Doc’s suicidal impulses are triggered by the actions of the prison warden, who takes offense at a portrait painted by the prisoner. While the film adheres closely to historical accuracy, the unnamed warden is fictitious. As played by Patrick McGoohan, ironically known for producing and starring as an indomitable inmate in the cult British TV show The Prisoner, Morris’ foil is not a melodramatic monster. Instead, he’s a petty and officious man, a mid-level martinet whose sadism stems from an unearned sense of his importance. With the conflict between Morris and the Warden, Siegel reaches back to one of his earlier directing jobs, the prison expose Riot in Cell Block 11. In that 1954 crime drama, a sympathetic warden strives to meet prisoners' justified demands, but he is stymied by corrupt politicians. In its introductory first half, Escape From Alcatraz trades on the realistic social commentary that informs Riot in Cell Block 11, before switching gears to become a prison break procedural following Morris’ intricate escape plan. A naturalistic, morally uncertain middle ground would also find its way into the best of Eastwood’s subsequent directorial efforts, particularly Unforgiven where inaccurate tales of a cowboy’s confrontation with a prostitute spread like a prairie fire, painting a distorted picture that leads to a chain reaction of senseless violence.

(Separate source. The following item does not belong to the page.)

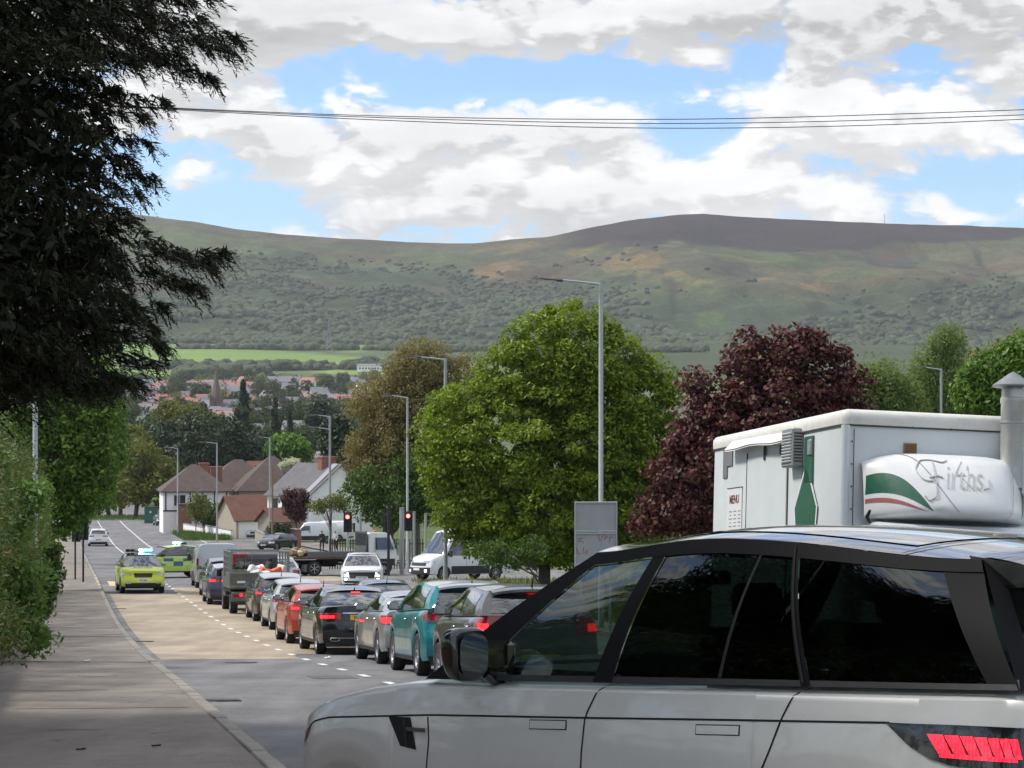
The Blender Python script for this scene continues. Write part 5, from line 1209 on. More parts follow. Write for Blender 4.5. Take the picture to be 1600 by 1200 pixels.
    for k in range(6): MB().box((.42, .026, 2.74 + k * .02), (.115, .012, .007)).build('slat', mat('vent_slat_brown', (.12, .08, .04), .7), fv)  # slats in a darker brown than the vent plate
    FX0, FX1 = .93, -.72
    prof = [(.02, 2.75), (.16, 2.75), (.34, 2.68), (.50, 2.52), (.62, 2.34), (.69, 2.20), (.66, 2.13), (.45, 2.095), (.10, 2.09)]
    pts_i = np.linspace(0, len(prof) - 1, 33); ypr = np.interp(pts_i, range(len(prof)), [q[0] for q in prof]); zpr = np.interp(pts_i, range(len(prof)), [q[1] for q in prof])
    ypr = _smooth(ypr, 3); zpr = _smooth(zpr, 3)
    def fair(u, j, off=0.0):
        xx = FX0 + (FX1 - FX0) * u; e = abs(2 * u - 1); k = 1 - e ** 3.2 * .80; k2 = 1 - .16 * e ** 4
        # two shallow flats meet in a crease towards each side
        cr = .085 * sm01((.80 - .50 * (j / 32) - abs(2 * (u - .06) - 1 + .0)) / .07) * (1 - sm01((j - 25) / 6)) * sm01(j / 5)
        y = ypr[j] * k + cr * .6 + off; z = 2.09 + (zpr[j] - 2.09) * k2 + off * .7
        if u < .5: z -= .10 * (1 - j / 32) * e ** 3 * 0; 
        return Vector((xx, y, z))
    us = list(.5 - .5 * np.cos(np.linspace(0, math.pi, 41)))
    fr = MB().grid(lambda u, j: fair(u, j), us, list(range(33))).build('cab_fairing', mat('fairing_white', (.70, .71, .70), .38, 0, var=.04, vscale=2, dirt=.05, coat=.3), root, 70)
    def fpatch(name, mt, curve_lo, curve_hi, off, n=14):
        MB().grid(lambda i, k: fair(curve_lo(i / (n - 1)) [0] * (1 - k) + curve_hi(i / (n - 1))[0] * k, int(round(curve_lo(i / (n - 1))[1] * (1 - k) + curve_hi(i / (n - 1))[1] * k)), off), list(range(n)), list(np.linspace(0, 1, 5))).build(name, mt, fr, 70)
    def fp(u, j, off):      # continuous j
        j0 = int(min(31, max(0, math.floor(j)))); k = j - j0; return fair(u, j0, off) * (1 - k) + fair(u, min(32, j0 + 1), off) * k
    def stripe(name, mt, a, b, c_, d, off):
        # between two curves from the left edge (u0,j0) sweeping to a point
        def cu(P0, P1, P2, t): return ((1 - t) ** 2 * P0[0] + 2 * t * (1 - t) * P1[0] + t * t * P2[0], (1 - t) ** 2 * P0[1] + 2 * t * (1 - t) * P1[1] + t * t * P2[1])
        m = MB().grid(lambda t, k: (lambda A, B: fp(A[0] * (1 - k) + B[0] * k, A[1] * (1 - k) + B[1] * k, off))(cu(*a, t), cu(*b, t)), list(np.linspace(0, 1, 25)), [0, .25, .5, .75, 1]); m.build(name, mt, fr, 70)
    stripe('green_stripe', M_GRN, ((.012, 10.5), (.20, 9.5), (.31, 22)), ((.004, 15.5), (.16, 14.5), (.31, 22)), 0, 0, .004)
    stripe('red_stripe', mat('faded_red', (.34, .10, .09), .5), ((.004, 16.8), (.14, 16), (.285, 22.5)), ((.003, 18.2), (.13, 17.5), (.285, 22.5)), 0, 0, .004)
    stripe('green_stripe', M_GRN, ((.995, 10.5), (.96, 13), (.93, 24)), ((.999, 16), (.98, 19), (.93, 24)), 0, 0, .004)
    MB().tube([fp(.20 + .25 * k, 3 + 19 * k, .003) for k in np.linspace(0, 1, 20)], .0035, 5).build('fairing_crease', M_GREYP, fr, 60)
    MB().tube([fp(.93 - .14 * k, 5 + 19 * k, .002) for k in np.linspace(0, 1, 20)], .002, 5).build('fairing_crease', M_GREYP, fr, 60)
    tmat = mat('worn_lettering', (.47, .47, .455), .7, var=.3, vscale=30)
    me = text_mesh('irths', .225, tmat, .0, -.002, .5, .95)
    def sc_(P, n=26):
        xs = np.linspace(0, len(P) - 1, n); a = _smooth(np.interp(xs, range(len(P)), [q[0] for q in P]), 3); b = _smooth(np.interp(xs, range(len(P)), [q[1] for q in P]), 3); return [(u_, v_, 0) for u_, v_ in zip(a, b)]
    sw = MB().tube(sc_([(-.24, -.02), (-.33, -.02), (-.38, .05), (-.33, .12), (-.22, .13), (-.10, .10), (-.04, .13)]), .005, 5).tube([(-.28, 0, 0), (-.20, .012, 0), (-.15, .0, 0)], .005, 5).tube(sc_([(-.20, .12), (-.22, 0), (-.25, -.12), (-.31, -.15), (-.34, -.11)]), .0055, 5).tube([(.10, .12, 0), (.0, .04, 0), (.14, -.07, 0)], .004, 5).tube([(.24, -.06, 0), (.30, -.05, 0), (.32, .0, 0)], .005, 5).mesh('swash', tmat, None)
    # wrap the lettering onto the fairing
    for mm_ in (me, sw):
        for v in mm_.vertices:
            zz = v.co.z; u = (.475 if mm_ is sw else .50) + v.co.x / 1.65; j = 12.5 - v.co.y / .0265
            v.co = fp(u, min(31, max(1, j)), .006 + zz)
    link('lettering_swash', sw, fr)
    me.flip_normals(); link('raised_lettering', me, fr)
    # cab below
    cb = MB(); prof2 = [(0.0, .5), (1.75, .5), (1.80, .9), (1.55, 1.15), (1.15, 1.30), (.72, 1.95), (.55, 2.04), (0, 2.09)]; n = len(prof2)
    cb.add([(-.95 + (.08 if b > 1.5 else 0), a, b) for a, b in prof2] + [(.95 - (.08 if b > 1.5 else 0), a, b) for a, b in prof2], [tuple(range(n))[::-1], tuple(range(n, 2 * n))] + [(i, (i + 1) % n, n + (i + 1) % n, n + i) for i in range(n)])
    cab = cb.build('cab', M_BOX, root, None); b = cab.modifiers.new('edge', 'BEVEL'); b.width = .05; b.segments = 3
    MB().add([(-.80, 1.16, 1.34), (.80, 1.16, 1.34), (.76, .76, 1.93), (-.76, .76, 1.93)], [(0, 1, 2, 3)]).build('windscreen', M_GLASS, root)
    for v in root.children[-1].data.vertices: v.co.y += .02; v.co.z += .02
    MB().tube([(.97, .42, 2.05), (1.03, .50, 2.10), (1.02, .55, 2.16)], [.012, .02, .014], 8).build('marker_lamp', M_TRIM, root)
    for sx in (-1, 1):
        MB().add([(sx * .915, .25, 1.32), (sx * .925, 1.0, 1.32), (sx * .905, .62, 1.88), (sx * .905, .25, 1.88)], [(0, 1, 2, 3) if sx < 0 else (3, 2, 1, 0)]).build('side_window', M_GLASS, root)
        MB().box((sx * 1.12, .95, 1.45), (.18, .10, .30), b=.03).build('door_mirror', M_BLACK, root)
        MB().box((sx * .70, 1.79, .85), (.30, .05, .16), b=.02).build('headlight', M_LAMP, root)
    # flue with conical cap and elbow
    FXc, FYc = -.58, .16
    fl = MB().lathe([(.115, 2.45), (.115, 3.28), (.123, 3.29), (.123, 3.33), (.112, 3.34), (.112, 3.42)], (FXc, FYc, -.0), n=24).build('flue', mat('flue_metal', (.50, .50, .48), .45, .5, var=.15, dirt=.2), root, 40)
    MB().lathe([(0, 3.60), (.045, 3.575), (.20, 3.46), (.20, 3.445), (.10, 3.45)], (FXc, FYc, 0), n=24).build('flue_cap', mat('cap_metal', (.22, .23, .24), .5, .5, var=.2), fl, 30)
    MB().lathe([(.095, 3.40), (.095, 3.46)], (FXc, FYc, 0), n=16).build('flue_neck', M_GREYP, fl, 40)
    MB().box((FXc - .20, FYc, 2.62), (.26, .24, .50), b=.03).build('flue_box', M_BOX, fl)
    MB().lathe([(.118, 0), (.123, .004), (.123, .02), (.118, .024)], (FXc, FYc, 3.08), n=24).build('flue_clamp', M_GREYP, fl, 40)
    add_wheels(root, .34, .26, 1.75, (1.0, -2.9), 6)
build_food_truck()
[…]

The tightrope tension maintained throughout the film’s lean 112 minutes was unfortunately mirrored behind the camera. Eastwood and Siegel jockeyed for production credits, with Eastwood agreeing to star provided the picture was released by his production company Malpaso. Siegel balked and purchased the rights to the property for $100,000, intending to bring the film out as a Don Siegel production. A compromise was reached with Escape From Alcatraz released as a Malpaso-Siegel production, but the damage was done. Siegel and Eastwood never worked together again. Perhaps it was simply time for the friends to go their own ways, but Siegel’s lasting influence on Eastwood’s directing style can be seen in the latter’s subsequent films. The restraint and humanity that permeates Escape From Alcatraz was here to stay. When Eastwood returned to comedy in his next picture as director, Bronco Billy, he shunned the broad humor of Every Which Way but Loose for a sympathetic character study of a down on his heels wild west show proprietor. The moody atmosphere of Escape From Alcatraz also carried over to Eastwood’s next action film, Firefox, a high-tech espionage thriller, far more plausible that The Gauntlet.

The rift between Eastwood and Siegel never healed, and Siegel died at age 78 in 1991. In 1992, Eastwood helmed his Academy Award-winning elegy to the Old West, Unforgiven, dedicating it “to Sergio and Don,” an acknowledgement of the influence Sergio Leone and Siegel had on his career. Though Unforgiven bears a surface resemblance to Leone’s Dollars trilogy - A Fistful of Dollars, For a Few Dollars More and The Good, the Bad and the Ugly - that put Eastwood on the map as a box office draw, Unforgiven plays more like a Siegel picture, particularly in the spare, uncluttered and brutal staging of the climactic gunfight, where Eastwood’s reformed killer William Munny reverts to his base instincts, noting that he’s “always been lucky in the order” of the slaughter.

In 1979, Eastwood’s acclaimed capstone to the westerns that made his name was still more than a decade away, but the course that led him there had been set by his final collaboration with Siegel. Much like Escape From Alcatraz, Eastwood’s career pivot wasn’t a breakout of epic proportions. Rather it was a thoughtful course correction carried out with cool craftsmanship and quiet determination.